A questo proposito c'era stato un precedente. Nella 5° edizione del “Manuale del cacciatore col segugio” di Luigi Zacchetti (Ed. Olimpia 1957) la Soc. Ital. Pro Segugio aveva inserito come omaggio una stampa a colori del Prof. Solaro raffigurante, si diceva, il segugio ideale. Ora, riguardo a Solaro, mi sono ovviamente interessato di più ai disegni del pointer, ma tutti sapevano che ho sempre considerato bellissimo quel segugio. Se poi fosse anche il più razionale non lo sapevo, quindi rispondere a Don Nando era facile, visto che non ero in grado né di riconoscere in quale dei due ci fosse più “animus” e neanche di pronunciarmi su altre questioni così sottili.
Il discorso si faceva più difficile su altre bonarie provocazioni, qualcuna anche abbastanza ricorrente: “Voi che giudicate così severamente e ricercate quasi la perfezione, morfologica e non, dovreste rileggervi ogni tanto quello che illustri personaggi hanno scritto in proposito. Il riferimento, in pratica, era questo brano di K. Lorenz citato un po' da tutti: “E' triste ma innegabile che un'accurata selezione dei caratteri fisici non è conciliabile con una soluzione di caratteri psichici. Gli esemplari che rispondono a tutte le esigenze in entrambi i campi sono troppo neri per fondare solo su di loro la continuazione di una razza...
Un bastardo intelligente, fedele, animoso e con i nervi a posto dà alla lunga assai più soddisfazioni che non un campione purissimo costato un patrimonio”.

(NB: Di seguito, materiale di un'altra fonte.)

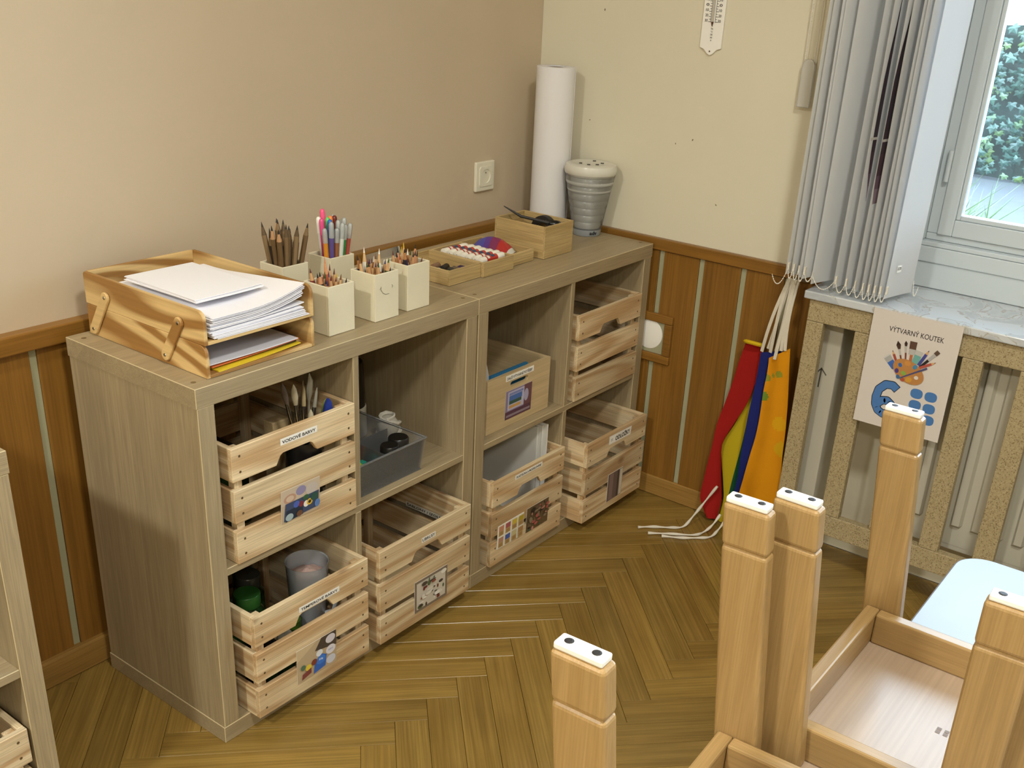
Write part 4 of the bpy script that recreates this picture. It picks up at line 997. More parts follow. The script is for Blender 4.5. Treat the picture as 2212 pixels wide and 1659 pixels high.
zz = ZT0 + .0605 + .0065; rp2 = random.Random(9)
for i in range(15):
    h = .0022 if i < 12 else .0009; dx, dy, ro = rp2.uniform(-.004, .004), rp2.uniform(-.006, .004), rp2.uniform(-.012, .012)
    if i == 0: dx += .012; dy -= .004
    sheet(.062 + dx, .272 + dx, -.362 + dy, -.065 + dy, zz, zz + h * .82, lift=.012 + .0014 * i if i > 7 else .001 * i, rot=ro, col='#f3f1f6' if i % 3 else '#e9e7ee').build('paper_sheet', 'print', pk); zz += h + (.0003 if i < 8 else .0012)
pk2 = thing('paper_stack', 'small stack of white sheets lying on top of the big stack', 'paper', (0, 0, 0))
zz += .0105
for i in range(5):
    h = .0012; dx, dy, ro = rp2.uniform(-.003, .003), rp2.uniform(-.004, .004), rp2.uniform(-.02, .02)
    sheet(.078 + dx, .226 + dx, -.308 + dy, -.098 + dy, zz, zz + h * .8, rot=ro, lift=.003).build('paper_sheet', 'print', pk2); zz += h
ZL = ZT0 + .0065
for i, (c, lab, x0, x1, y0, y1, ro, z) in enumerate((
        ('#d9bd2a', 'yellow sheet at the bottom of the lower tray', .064, .262, -.362, -.09, .05, 0), ('#3a322c', 'dark brown sheet in the lower tray', .058, .270, -.345, -.06, -.03, .003),
        ('#d6703c', 'orange sheet in the lower tray', .060, .268, -.352, -.07, .035, .006), ('#4b4038', 'dark sheet under the top white sheet in the lower tray', .056, .272, -.340, -.06, 0.0, .0085), ('#d9d7de', 'white sheet on top in the lower tray', .060, .264, -.356, -.065, -.015, .011))):
    tag(sheet(x0, x1, y0, y1, ZL + z, ZL + z + .0018, rot=ro, lift=.004, col=c).build('paper_sheet', 'print', None), lab, 'paper', 'loose sheets in the lower tray')

# ------------------------------------------------------------------ pencil pots
def pot(label, x0, y0, rz=0.0):
    t = thing('pencil_pot', label, 'pot', (x0 + .035, y0 + .035, ZT0), rz, 'square wooden pencil pots')
    w, th_, h = .035, .004, .0995
    for nm, b in (('front_board', (-w, w, -w, -w + th_, 0, h)), ('back_board', (-w, w, w - th_, w, 0, h)), ('side_board', (-w, -w + th_, -w + th_, w - th_, 0, h)), ('side_board', (w - th_, w, -w + th_, w - th_, 0, h))):
        boxpart(nm, 'limewash', t, b, .0008, 1)
    boxpart('base_board', 'limewash', t, (-w + th_, w - th_, -w + th_, w - th_, .001, .004), 0)
    return t
POTS = {'A': (.382, -.182), 'B': (.502, -.195), 'C': (.351, -.348), 'D': (.479, -.348), 'E': (.581, -.343)}
pot('cream square pot of dark brown pencils, back row left', *POTS['A']); pot('cream square pot of clear felt pens, back row right', *POTS['B'])
pot('cream square pot of coloured pencils next to the paper tray', *POTS['C'])
pD = pot('cream square pot with a scribbled face, front row middle', *POTS['D']); pot('cream square pot of coloured pencils next to the small trays', *POTS['E'])
sf = MB('#4a4a44'); fD = lambda u, v, l=0.0: (u, -.0353 - l, v)
def stroke(mb, pts, w, fn, col):
    mb.setcol(col)
    for i in range(len(pts) - 1):
        a, b = Vector(pts[i]), Vector(pts[i+1]); d = (b - a).normalized(); n = Vector((-d.y, d.x)) * w
        mb.quadpts([fn(*(a - n), .0002), fn(*(b - n), .0002), fn(*(b + n), .0002), fn(*(a + n), .0002)])
stroke(sf, [(-.017, .073), (-.018, .066), (-.012, .058), (-.004, .054), (.006, .054)], .0005, fD, '#5f5f55'); stroke(sf, [(.014, .072), (.017, .068), (.014, .065)], .0005, fD, '#7c7c70'); stroke(sf, [(-.022, .067), (-.018, .071)], .0004, fD, '#7c7c70')
sf.build('scribble', 'print', pD)
def pencil(base, tip, r, body, woodc, lead, name, label, group, cone=.020, n=6):
    b, t = Vector(base), Vector(tip); d = t - b; L = d.length; d.normalize(); mb = MB(body)
    P = lambda s: tuple(d * s)
    mb.tube([P(0), P(L - cone)], r, n); mb.setcol(woodc); mb.tube([P(L - cone), P(L - cone * .38)], [r * .98, r * .42], n, cap=False)
    mb.setcol(lead); mb.tube([P(L - cone * .38), P(L)], [r * .42, r * .06], n)
    o = mb.build(name, 'print', None, tuple(b)); return tag(o, label, 'pencil', group)
r5 = random.Random(21)
PCN = {'#6b5336': 'brown', '#7a6244': 'light brown', '#5a452e': 'dark brown', '#2c241d': 'black', '#866e4e': 'tan', '#7a2f26': 'dark red', '#3a2a22': 'dark brown', '#8d5a2c': 'ochre', '#2c2a33': 'charcoal', '#b5502a': 'orange', '#39521f': 'green', '#3c2f5c': 'violet', '#c9a32c': 'yellow', '#e8e2d2': 'white', '#24201d': 'black'}
def fill(key, count, hmin, hmax, rmin, rmax, bodies, woods, leads, name, label, group, spread=.012, cone=(.016, .026), k0=.5):
    x0, y0 = POTS[key]; cx, cy = x0 + .035, y0 + .035; pts = []; tries = 0
    while len(pts) < count and tries < 4000:
        tries += 1; x, y = r5.uniform(-.026, .026), r5.uniform(-.026, .026)
        if all((x - a) ** 2 + (y - b) ** 2 > (2.05 * rmax) ** 2 for a, b in pts): pts.append((x, y))
    for (x, y) in pts:
        h = r5.uniform(hmin, hmax); r = r5.uniform(rmin, rmax); i = r5.randrange(len(bodies)); k = min(.11, h) 
        lx, ly = x * spread * 28 + r5.uniform(-.004, .004), y * spread * 28 + r5.uniform(-.004, .004)
        # keep it inside the rim: at rim height .1 the axis may be at most .026 from the middle
        f = .0995 / h; 
        bx_, by_ = x * k0, y * k0; tx, ty = bx_ + (x - bx_) / f, by_ + (y - by_) / f
        for _ in range(6):
            if abs(bx_ + (tx - bx_) * f) > .0265 or abs(by_ + (ty - by_) * f) > .0265: tx, ty = tx * .85, ty * .85
        where = ('front' if y < -.009 else 'back' if y > .009 else 'middle') + (' left' if x < -.009 else ' right' if x > .009 else ' centre')
        pencil((cx + bx_, cy + by_, ZT0 + .0045), (cx + tx, cy + ty, ZT0 + .0045 + h), r, bodies[i], woods[i % len(woods)], leads[i], name, PCN[bodies[i]] + ' ' + label + ', ' + where + ' of the pot', group, r5.uniform(*cone))
fill('A', 22, .152, .184, .0054, .0057, ['#6b5336', '#7a6244', '#5a452e', '#2c241d', '#866e4e', '#6b5336'], ['#7d6546', '#5f4c35', '#b58a62'], ['#2c2621', '#35302a', '#2c2621', '#1f1b18', '#332c26', '#2a2521'], 'pencil', 'drawing pencil in the back left pot', 'brown pencils in the back left pot', .02, (.022, .030), .45)
COLS = ['#7a2f26', '#3a2a22', '#8d5a2c', '#2c2a33', '#b5502a', '#39521f', '#3c2f5c', '#c9a32c', '#e8e2d2', '#24201d']
WOODS = ['#c59a6c', '#b98a5e', '#cfa878', '#a9764c', '#c88f68']
LEADS = ['#5f2b26', '#2b221d', '#7b4f2a', '#22222a', '#a5502f', '#3a5226', '#3b3159', '#c9a32c', '#efe9dc', '#1f1b18']
fill('C', 22, .100, .122, .0046, .0051, COLS, WOODS, LEADS, 'coloured_pencil', 'pencil in the pot next to the paper tray', 'pencils in the pot next to the paper tray', .02, (.024, .036))
fill('D', 22, .098, .124, .0046, .0051, COLS, WOODS, LEADS, 'coloured_pencil', 'pencil in the pot with the scribbled face', 'pencils in the pot with the scribbled face', .02, (.024, .036))
fill('E', 22, .102, .128, .0046, .0051, COLS, WOODS, LEADS, 'coloured_pencil', 'pencil in the pot next to the small trays', 'pencils in the pot next to the small trays', .02, (.024, .036))
x0, y0 = POTS['D']; pencil((x0 + .040, y0 + .030, ZT0 + .005), (x0 + .044, y0 + .030, ZT0 + .142), .0042, '#e9e4d6', '#d2ad7c', '#f0ece2', 'coloured_pencil', 'tall white pencil in the pot with the scribbled face', None, .03)
pencil((x0 + .028, y0 + .052, ZT0 + .005), (x0 + .026, y0 + .056, ZT0 + .143), .0042, '#e9e4d6', '#d2ad7c', '#f0ece2', 'coloured_pencil', 'white pencil at the back of the pot with the scribbled face', None, .03)
x0, y0 = POTS['C']; pencil((x0 + .040, y0 + .036, ZT0 + .005), (x0 + .030, y0 + .040, ZT0 + .148), .0042, '#a5563c', '#cf9066', '#c9805c', 'coloured_pencil', 'tall reddish pencil in the pot next to the paper tray', None, .035)
def feltpen(base, tip, c, capc, label, group=None):
    b, t = Vector(base), Vector(tip); d = t - b; L = d.length; d.normalize(); P = lambda s: tuple(d * s)
    th_ = thing('felt_pen', label, 'pen', tuple(b), group=group)
    mb = MB(c); mb.tube([P(0), P(L * .83), P(L * .86)], [.0056, .0056, .0036], 9); mb.build('barrel', 'gloss_print', th_, smooth=True)
    if capc: 
        mb = MB(capc); mb.tube([P(L * .80), P(L * .96), P(L * .985), P(L)], [.0061, .0058, .0048, .0024], 9); mb.build('cap', 'gloss_print', th_, smooth=True)
    else: MB().tube([P(L * .80), P(L * .96), P(L * .985), P(L)], [.0061, .0058, .0048, .0024], 9).build('cap', 'pen_clear', th_, smooth=True)
x0, y0 = POTS['B']; cx, cy = x0 + .035, y0 + .035
PEN = [('#c9862c', None, 'amber', 0), ('#5a4a86', None, 'violet', 0), ('#c2457a', '#e2568c', 'pink capped', 1), ('#1f5aa8', '#2767b8', 'solid blue', 1), ('#8d5a3c', None, 'brown', 0), ('#4a5f9c', None, 'slate blue', 0), ('#c9cbc2', None, 'colourless', 0), ('#2f7a3c', None, 'green', 0),
       ('#5b86b8', None, 'light blue', 0), ('#3a5a6a', None, 'petrol', 0), ('#2f6a44', None, 'dark green', 0), ('#a84a3c', None, 'red', 0), ('#3f8a4a', '#5fce6a', 'bright green capped', 1), ('#d86a2c', '#f08a48', 'orange capped', 1), ('#c43a6a', '#f05a8a', 'hot pink capped, tallest', 1), ('#7a2f2a', '#6b2a26', 'maroon capped', 1), ('#d9d6cc', '#eeece4', 'white capped', 1), ('#7a86a8', None, 'grey blue', 0)]
spots = [(-.025, -.012), (-.018, -.022), (-.016, .004), (-.010, -.010), (-.006, -.024), (.002, -.018), (.004, -.027), (.012, -.026), (.018, -.020), (.022, -.012), (.026, -.004), (.026, -.024), (-.002, .004), (.010, .010), (.002, .020), (.018, .008), (-.010, .018), (.024, .018)]
for i, ((c, cap, nm, tall), (px_, py_)) in enumerate(zip(PEN, spots)):
    h = .160 + .005 * ((i * 7) % 4) if not tall else (.176 if 'tallest' not in nm else .190)
    feltpen((cx + px_ * .55, cy + py_ * .55, ZT0 + .0045), (cx + px_ * (.5 + .42 * h / .098), cy + py_ * (.5 + .42 * h / .098), ZT0 + h), c, cap, nm + ' felt pen standing in the back right pot')

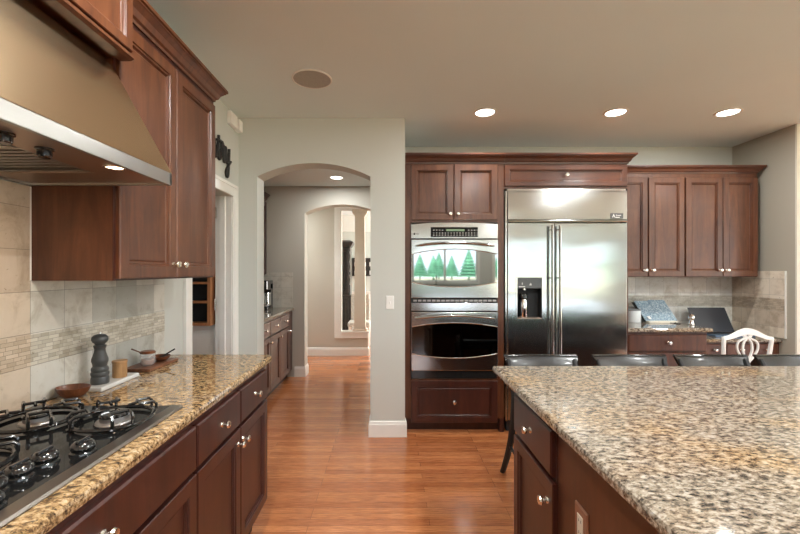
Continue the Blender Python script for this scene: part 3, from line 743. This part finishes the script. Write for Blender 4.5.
def oven_door(yt, yb, wt_e, wt_m, wb_e, wb_m, hy, nm):
    YQ = YO-.034; Fq = frame((0, YQ, 0), '-y')
    dd = MB().box(ox0, ox1, YQ, YO-.005, zz(yb), zz(yt), .004).build('oven_door', STEEL_OV, t)
    n = 16; pts = []
    xs = [ox0+.006+(ox1-ox0-.012)*i/n for i in range(n+1)]
    for i, x in enumerate(xs): q = 1-(2*i/n-1)**2; pts.append((x, zz(wb_e+(wb_m-wb_e)*q)))
    for i in range(n, -1, -1): q = 1-(2*i/n-1)**2; pts.append((xs[i], zz(wt_e+(wt_m-wt_e)*q)))
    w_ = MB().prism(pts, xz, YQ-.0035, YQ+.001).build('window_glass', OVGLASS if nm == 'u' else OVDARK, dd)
    # light lip around window
    top = [(xs[i], YQ-.004, zz(wt_e+(wt_m-wt_e)*(1-(2*i/n-1)**2))+.003) for i in range(n+1)]
    bot = [(xs[i], YQ-.004, zz(wb_e+(wb_m-wb_e)*(1-(2*i/n-1)**2))-.003) for i in range(n+1)]
    MB().tube(top, .004, 6).tube(bot, .004, 6).build('window_trim', CHROME, dd, True)
    hp = []
    for i in range(15):
        q = i/14; b_ = 1-(2*q-1)**2
        hp.append((.232+(.914-.232)*q, YQ-.02-.03*min(1, b_*2.2), zz(hy)+.026*b_))
    hb = MB().tube(hp, [.007]+[.0125]*13+[.007], 10, .8)
    for q in (0, -1): hb.tube([(hp[q][0], YQ+.001, hp[q][2]), hp[q]], .009, 8)
    hb.build('handle', STEEL_OV, dd, True)
oven_door(239.5, 298, 254.5, 249.5, 281.5, 286.5, 246, 'u')
MB().box(ox0+.004, ox1-.004, YO-.012, YO-.005, zz(302.8), zz(298.6), .001).build('vent', BLACKMATTE, t)
mb = MB()
for q in range(18): mb.box(ox0+.02+q*.041, ox0+.05+q*.041, YO-.018, YO-.012, zz(301.6), zz(299.8))
mb.build('vent_fins', STEEL_CT, t)
MB().box(ox0, ox1, YO-.026, YO-.005, zz(311), zz(303), .002).build('middle_trim', STEEL_OV, t)
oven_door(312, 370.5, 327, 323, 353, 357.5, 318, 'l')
MB().box(ox0+.004, ox1-.004, YO-.012, YO-.004, .475, zz(371), .001).build('bottom_vent', BLACKIRON, t)

# ------------------------------------------------------------------ refrigerator surround + refrigerator
fx0, fx1 = 1.023, 2.092
t = thing('refrigerator_cabinet', 'cherry cabinet and side panel enclosing the refrigerator', 'cabinet', (1.014, YO, 0))
MB().box(1.0135, 2.10, YO, YB-.003, 2.145, 2.385).build('body', CHERRY_UP, t)
MB().box(2.094, 2.108, YO-.002, YB-.003, 0, 2.145).build('side_panel', CHERRY, t)
dr = door('lift_door', F, 1.016, 2.092, 2.165, 2.350, CHERRYX, t, [(0, 0), (0, .017), (.003, .02), (.04, .02), (.043, .0165), (.048, .015), (.053, .008), (.057, .0075)]); knob(F, 1.553, 2.262, dr, r=.017)
crown([(1.0135, YO), (2.10, YO), (2.10, YU-.07)], 2.365, CHERRYX, t)

t = thing('refrigerator', 'built-in stainless side by side refrigerator with long bar handles', 'refrigerator', (1.55, YO, 0))
YFD = YO-.03
MB().box(fx0, fx1, YO+.1, YB-.03, .10, 2.142).build('cabinet_body', STEEL_CT, t)
MB().box(fx0+.02, fx1-.02, YO+.03, YB-.05, 0, .10).build('base_grille', BLACKMATTE, t)
MB().box(fx0, fx0+.016, YO-.012, YO, .10, 2.142).box(fx1-.012, fx1, YO-.012, YO, .10, 2.142).box(fx0, fx1, YO-.012, YO, 2.124, 2.142).build('frame_trim', STEEL_OV, t)
tp = MB().prism([(YFD, 1.873), (YFD-.008, 1.868), (YFD-.016, 1.858), (YFD-.012, 1.846), (YO, 1.846), (YO, 2.122), (YFD+.006, 2.122), (YFD, 2.11)], yz, fx0+.018, fx1-.014).build('top_panel', STEEL, t)
xm = 1.446
FF = frame((0, YFD, 0), '-y')
dl = MB()
# left door with dispenser hole
dx0, dx1, dz0, dz1 = 1.116, 1.340, .997, 1.367
L0, L1, R0, R1, Z0, Z1 = fx0+.018, xm-.004, xm+.004, fx1-.014, .115, 1.838
dl.box(L0, dx0, YFD, YO+.098, Z0, Z1).box(dx1, L1, YFD, YO+.098, Z0, Z1).box(dx0, dx1, YFD, YO+.098, Z0, dz0).box(dx0, dx1, YFD, YO+.098, dz1, Z1)
dl = dl.build('left_door', STEEL, t)
dr_ = MB().box(R0, R1, YFD, YO+.098, Z0, Z1, .002).build('right_door', STEEL, t)
for x, par in ((1.411, dl), (1.477, dr_)):
    hb = MB().tube([(x, YFD-.05, .35), (x, YFD-.05, 1.815)], .0125, 14)
    for z in (.40, .98, 1.36, 1.78): hb.tube([(x, YFD, z), (x, YFD-.05, z)], .007, 8)
    hb.build('handle', STEEL_OV, par, True)
ds = MB().loops(FF, dx0-.006, dx1+.006, dz0-.006, dz1+.006, [(0, 0), (0, .003), (.002, .004), (.010, .004), (.012, -.002), (.0125, -.002)])
ds = MB()
for a, b, c, d_ in ((dx0-.006, dx1+.006, dz1-.004, dz1+.006), (dx0-.006, dx1+.006, dz0-.006, dz0+.006), (dx0-.006, dx0+.005, dz0, dz1), (dx1-.005, dx1+.006, dz0, dz1)):
    ds.box(a, b, YFD-.006, YFD+.002, c, d_, .001)
ds = ds.build('dispenser_frame', STEEL_OV, dl)
DK = flat('dispenser_grey', (.10, .105, .105), .35, 0, 0)
mb = MB(); mb.box(dx0+.005, dx1-.005, YFD+.0, YO, 1.268, dz1-.004, .002)
cpn = mb.build('dispenser_panel', DK, ds)
mb = MB(); mb.box(dx0+.004, dx1-.004, YFD+.085, YFD+.09, dz0, 1.268).box(dx0+.004, dx0+.008, YFD+.002, YFD+.09, dz0, 1.268).box(dx1-.008, dx1-.004, YFD+.002, YFD+.09, dz0, 1.268)
mb.build('dispenser_recess', BLACKMATTE, ds)
MB().box(dx0+.004, dx1-.004, YFD+.001, YFD+.09, dz0, dz0+.012, .001).build('drip_tray', flat('drip_tray', (.35, .25, .2), .4, .5, 0), ds)
MB().lathe([(.018, 0), (.018, -.016), (.010, -.022), (0, -.022)], (1.19, YFD+.035, 1.268), n=16).build('spout', STEEL_OV, ds)
LG = flat('button_light', (.6, .6, .58), .4, 0, 0)
mb = MB().box(1.135, 1.19, YFD-.0015, YFD+.001, 1.279, 1.287).box(1.162, 1.168, YFD-.0015, YFD+.001, 1.30, 1.318)
mb.prism([(1.225, 1.295), (1.25, 1.295), (1.238, 1.318)], xz, YFD-.0015, YFD+.001)
mb.build('control_mark', LG, ds)
# badge
bd = MB().box(1.935, 2.045, YFD-.004, YFD+.001, 1.879, 1.925, .002).build('badge', DK, tp)
mb = MB()
mb.tube([(1.952, YFD-.005, 1.888), (1.962, YFD-.005, 1.918), (1.968, YFD-.005, 1.888)], .0035, 6).tube([(1.955, YFD-.005, 1.905), (1.972, YFD-.005, 1.90)], .003, 6)
mb.tube([(1.982, YFD-.005, 1.913), (1.99, YFD-.005, 1.905), (1.984, YFD-.005, 1.899)], .002, 6).box(1.995, 2.025, YFD-.0055, YFD-.004, 1.903, 1.908).box(1.975, 2.015, YFD-.0055, YFD-.004, 1.885, 1.892)
mb.build('lettering', PLASTIC, bd)
MB().box(fx1-.045, fx1-.016, YFD-.002, YO, 1.8385, 1.8455).box(fx0+.02, fx0+.045, YFD-.002, YO, 1.8385, 1.8455).build('hinge_cap', BLACKMATTE, t)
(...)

Citando altri e più di una volta ho risposto: “Sono d'accordo che la “moda” ha spesso condizionato l'aspetto dei cani danneggiando le qualità psichiche originarie, che ambienti e condizioni di impiego sono una variabile continua, che molti altri fattori possono essere condizionati, ma da qui a indicare quasi come alternativa il bastardino, sia pure intelligente e animoso, è cosa che non mi sento di condividere.
In seguito, purtroppo, non ho più potuto parlarne o rispondere. E neanche capace di scrivere una riga per dire a Don Nando: Stia tranquillo – Chissà per quanto tempo, con i dovuti e canonici intervalli, continueremo e continueremo a parlare del lepraiolo, del Cravin e del Montagnino. Sono cose che ho imparato a conoscere, quindi pronto a scommettere.